А Костомаров любил фантазировать на исторические темы: что произошло бы, если бы… Он вдохновенно придумывал историю, сочинял факты подробно и зримо, точно был их очевидцем.

Костомаров был не только историком — еще писателем: беллетристом и драматургом, переводчиком Байрона. Исторические труды его написаны живо и увлекательно. Костомаров часто повторял, что занимается историей, а не «археологией»: для него важно проникнуть в психологию своего героя, а не хладнокровно пристроить на нужное место нужный документ. Труды Костомарова читали нарасхват, как модные романы; его называли «лириком». Эпически строгий и обстоятельный Соловьев относился к нему со сдержанным, усмешливым недружелюбием.

В кругу своих Костомаров говорил много и необыкновенно горячо. Вскакивал с кресла, бегал по комнате, снова присаживался. Он порывисто жестикулировал, беспрестанно поправлял очки в тонкой золотой оправе, резко встряхивал головой, откидывая со лба плохо причесанные волосы. Лицо его подергивалось. Речь Николая Ивановича, под стать его движениям, была порывиста и неразмеренна: он то выстреливал слова, то задумчиво растягивал их, будто отыскивая самые подходящие, то вдруг вовсе умолкал на мгновение и, не меняя позы страстного рассказчика, как бы торопливо собирался с мыслями, чтобы снова броситься в разговор.

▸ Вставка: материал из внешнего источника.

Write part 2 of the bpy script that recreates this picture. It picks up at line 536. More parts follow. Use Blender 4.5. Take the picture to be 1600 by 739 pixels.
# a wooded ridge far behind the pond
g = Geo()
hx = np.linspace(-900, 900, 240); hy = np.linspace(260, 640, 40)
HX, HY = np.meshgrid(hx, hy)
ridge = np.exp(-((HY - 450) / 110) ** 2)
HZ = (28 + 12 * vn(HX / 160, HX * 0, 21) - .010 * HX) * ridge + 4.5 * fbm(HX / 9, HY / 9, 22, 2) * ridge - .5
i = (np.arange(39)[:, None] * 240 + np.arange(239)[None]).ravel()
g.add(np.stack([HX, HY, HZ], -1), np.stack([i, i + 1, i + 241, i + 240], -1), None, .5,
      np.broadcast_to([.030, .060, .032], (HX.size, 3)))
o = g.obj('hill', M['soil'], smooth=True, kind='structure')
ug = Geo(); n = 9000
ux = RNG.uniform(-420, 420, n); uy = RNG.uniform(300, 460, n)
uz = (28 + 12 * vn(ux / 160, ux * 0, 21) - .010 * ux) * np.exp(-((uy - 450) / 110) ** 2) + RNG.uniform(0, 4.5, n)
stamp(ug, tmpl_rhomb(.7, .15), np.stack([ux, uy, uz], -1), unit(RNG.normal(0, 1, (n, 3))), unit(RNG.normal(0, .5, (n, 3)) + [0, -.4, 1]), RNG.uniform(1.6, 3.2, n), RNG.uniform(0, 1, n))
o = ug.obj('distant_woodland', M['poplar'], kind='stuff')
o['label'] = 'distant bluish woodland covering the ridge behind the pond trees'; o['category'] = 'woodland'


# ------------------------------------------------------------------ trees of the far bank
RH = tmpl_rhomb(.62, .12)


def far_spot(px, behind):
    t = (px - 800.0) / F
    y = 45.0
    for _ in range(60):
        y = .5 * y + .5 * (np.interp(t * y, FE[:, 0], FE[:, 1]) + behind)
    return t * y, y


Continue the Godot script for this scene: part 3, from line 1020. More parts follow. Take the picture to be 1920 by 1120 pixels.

Таким написал его Ге в 1870 году.

На портрете Николай Иванович резко сцепил руки, привыкшие к порыву, к движению; плотно сжав губы, напряженно ушел в себя; ответ еще, кажется, не найден, только нащупан, еще не сбежало с лица тревожное облако сомнения, но мгновение кончается — и Николай Иванович, сминая накрахмаленную манишку, уже подался вперед — продолжать. Помятая манишка очень запомнилась первым зрителям портрета — видно, метко была найдена и схвачена.

Былое и думы

При Николае I даже русская история была расписана в должном порядке, как военный парад или придворная церемония. Историческим деятелям, согласно табели о рангах, присвоили чины и звания, события расставили на плацу, как полки. Было указано, о каких фактах прошлого следует говорить и писать и какое давать им толкование. Прошлое оказалось нужным только для того, чтобы подтвердить правильность и законность настоящего. Когда Пушкину для «Истории Петра» понадобились некоторые «секретные бумаги» более чем столетней давности, вопрос о «допущении» его в архивы решался графом Нессельроде, графом Блудовым и самим царем. История диктовалась свыше, как приказ.

После смерти Николая общество, окрыленное надеждой, устремилось мыслями в будущее. Его по-разному видели, избирали разные пути к нему. Понадобилось узнать прошлое, чтобы понять настоящее, найти правильный путь. Но предстояло еще заново открыть прошлое. Шагая по плацу мимо стоящих «смирно» полков, трудно разобраться в чем-нибудь, кроме формы одежды.

Н. Эйдельман, современный исследователь изданий Герцена и Огарева, пишет: «Было две российские истории: явная и тайная. Первая — в газетах, книгах, манифестах, реляциях. Вторая — в анекдотах, эпиграммах, сплетнях и, наконец, в рукописях, расходящихся среди друзей и гибнущих при одном появлении жандарма… Превращение тайного в явное вообще было главным делом Вольной печати с самого ее зарождения… Былое, заимствованное из официальной печати и процеженное сквозь цензуру, — скудный, порою безнадежный источник».

В российской неофициальной печати, хотя и подневольной, тоже старались, как умели: публиковали документы, исследования, полемические статьи и заметки. Ширился плацдарм: с 1858 года начали выходить «Библиографические записки» А. Н. Афанасьева, с 1863 — «Русский архив» П. И. Бартенева, с 1870 — «Русская старина» М. И. Семевского. Заново открывались факты и события прошлого, даже целые исторические периоды. Шли споры о том, как понимать документ или факт, как правильнее воссоздать событие, период. Чернышевский, предвидя поворот, писал еще до ареста, что России нужны не историки-летописцы, а историки-мыслители. Интерес общества к прошлому подтверждал важность этого замечания. История вдруг стала делом каждого.